どういうことかというとAlwaysに出品したいと申請をするとAlwaysが代わりに費用を払って30%ほどの割引を行いながらテスト販売(1000人人ぐらいにリーチ)を行います。また、実際に顧客がどれぐらい注文するのか転換率などを確認します。このAIテスト販売に通過したら正式出品ができるようになります。つまりMDのような人の判断ではなく、ユーザーの反応をAIが確認し、出品するかどうかを決めるということです。
魅力度システム
また、他のECは広告などでフラットフォームにお金を払うともっとリーチしやすく露出してくれることに対して、Alwaysは再購入率・レビューなどのデータを元に反応のいい商品をもっと上位に露出するシステムです。それを「魅力度」として、点数で評価します。
販売量支援制度
また、販売量支援制度があります。出品者が自分で値下げをする場合に、商品の魅力度ベースでAlwaysが一定の販売量を保証します。保証された数量以上販売されなかったときにAlwaysが全額保証します。
Alwaysを真似して失敗した企業
AlwaysのAlFarmが成功し、他の大手・ユニコーンスタートアップが同じサービスを導入しました。韓国のユニコーンECサイトである「Kurly」や「今日の家(오늘의집)」が代表的です。両方企業価値2000億円ほどの巨大ユニコーンスタートアップです。また、TossといったFintech、E -martのようなオフライン中心のコマースモールも同じようなサービスを開始しました。
ですが、このような企業たちはAlwaysと違って上手くいかなかったケースも多くあります。Alwaysは発見型ショッピングを目指しています。単価が低く、衝動性購入が多いので、とりあえずユーザーがアプリを起動しさえすれば購入まですぐ至らせることができます。
それと違い、購入する状況が決まっいてる場合はTrafficの成長が実績に繋がらない可能性もあります。家具のECである「今日の家(오늘의집)」が代表的です。どれだけゲームが面白く、アプリをもっと起動しようが、家具を買う時期は引っ越しなどのタイミングが決まっています。
それにも関わらず効果はあった
ですが、このようなチャレンジが全く意味がないわけではありません。
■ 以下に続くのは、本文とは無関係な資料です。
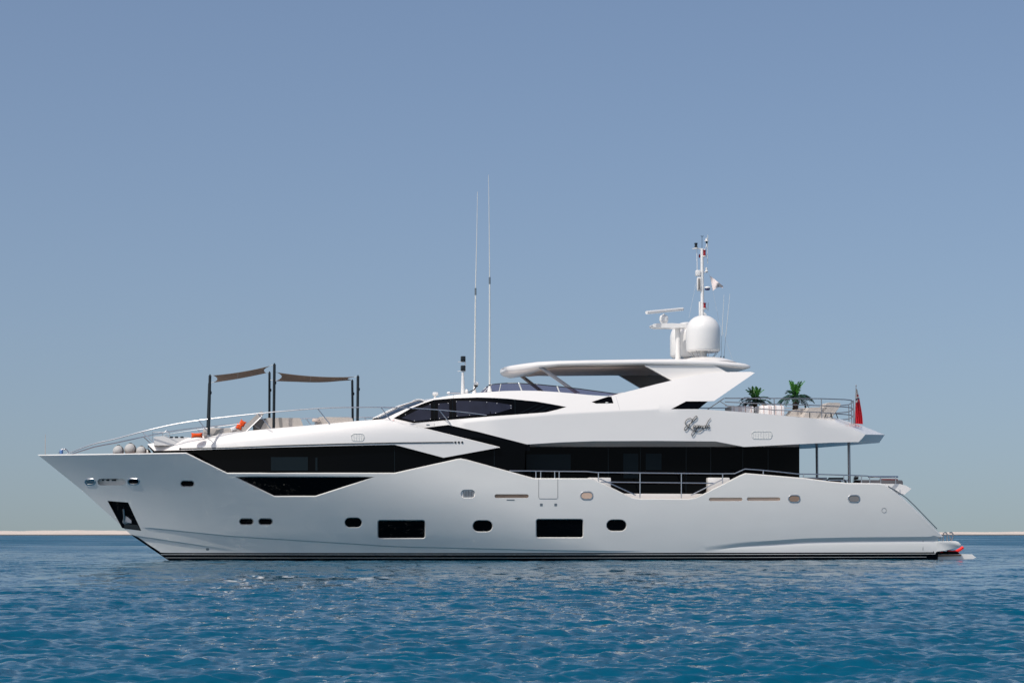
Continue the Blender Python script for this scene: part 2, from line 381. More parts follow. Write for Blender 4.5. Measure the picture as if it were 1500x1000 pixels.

効率の違いはありますが、トラフィックが貯まれば結果的に購入につながる可能性があるということは事実です。
Alwaysの最近
Alwaysはすごい成長をしましたが、利益の低さや成長の停滞などまだ多くの課題が残ってます。このような海外の企業の例をみて、自分のビジネスにどう活かしていけばいいのか、いつも悩んでいます。
コメント
最近自分のサービスの正式リリースが近づき、どのように初期のマーケティングを実施していけばいいのかとても悩んでいます。海外のイケているスタートアップはどのように初期のマーケティングを実施したのか、FacebookやInstagram、Googleなどの見飽きている例ではなく、新鮮な最近のスタートアップを分析していきたいと思います。
日本語が間違ってるところがあると、いつでもコメントでご教授いただけますと幸いです。